A su vez, Crescenciano Carrizales Flores, quien fuera mayordomo de cuadrilla de Ferrocarriles Nacionales de México y actualmente está jubilado, recordó con nostalgia “que había (…) mucha gente, muchos pasajeros, se vendían muchas cosas de comer; era una cosa tan bonita que se perdió porque vendieron (…) quitaron el ferrocarril”.
Comentó estar enterado de las peticiones a las autoridades, y de la existencia de un grupo de empresarios que ha promovido el regreso del tren de pasajeros, pero mostró su escepticismo, al observar pocos avances. “Uno qué quisiera, que ya estuviera de nuevo, aunque cobraran caro (…) pero el chiste es que salga el tren nuevamente”.
“Yo tengo familia que nunca se ha subido al tren y ellos quisiera subirse al tren, les digo a manera de broma que los voy a llevar a Los Mochis para que se suban al tren que va a Chihuahua”, expresó, al tiempo de considerar que el gobierno tendría que intervenir, pues a los actuales dueños no les interesa.
TAMASOPO Y MÁS ABANDONO
En Tamasopo, uno de los lugares emblemáticos en la actualidad es “El Cafetal”, porque ahí comienza el descenso hacia el famoso “Puente de Dios”; pero antes de que el tren se privatizara, el sitio era relevante por sí solo, contrastando con el olvido que se nota ahora comenzando por su estación.
Ascensión González Castillo, un hombre de 74 años que nos observa mientras fotografiamos la sólida construcción abandonada, aprovecha para comentarnos que antes “estaba muy alegre la gente, cualquiera siempre hacia la lucha por vender cosas: Semillas, refrescos, enchiladas y hasta cervezas”.
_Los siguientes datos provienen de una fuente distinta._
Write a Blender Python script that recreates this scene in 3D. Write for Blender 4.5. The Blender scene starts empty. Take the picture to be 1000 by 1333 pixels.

Desde ahí, es posible subir la sierra a pie para conocer otras escalas, como la del kilómetro 448 sobre la vía: Flanqueada por platanales está un cuarto de piedra que refleja antigüedad, y que era la estación “Verástegui”, construida por el antiguo Ferrocarril Central Mexicano por concesión número 17 con fecha de 8 de septiembre de 1880.
Cinco mil metros más adelante, justo pasando el anuncio que señala el kilómetro 443, y doblando una curva, se divisa otra construcción, perdida en medio de la nada: Con treinta metros de largo, cinco de altura y otros tantos de profundidad, puede ubicarse lo que queda de la estación “Espinazo del diablo”.
Explorarla entre el ruido y el olor de la vegetación, que la ha invadido casi por completo, sumerge por momentos en pasadizos oscuros –comparables a película de suspenso- hasta terminar recorriendo la veintena de cuartos, elaborados en piedra que ha resistido más de un siglo de antigüedad.
Hablando de imaginación, igual podría trasladarnos a esos años cuando el lugar no solamente servía de descanso para los trabajadores del ferrocarril, sino que llenaba de bonanza económica a la gente de la comarca, que emergía entre las veredas serranas para traer sus mercancías y venderlas a los usuarios del tren de pasajeros.
Ahora los senderos están casi borrados y seguramente llenos de felinos, reptiles y demás animales salvajes. Ese mismo panorama sombrío (en el contexto monetario), se compara con la edificación afectada por el tiempo, pero que a la vez se aferra a una esperanza, lejana sí, pero que no deja de ser un anhelo que subsiste con un último hálito de vida.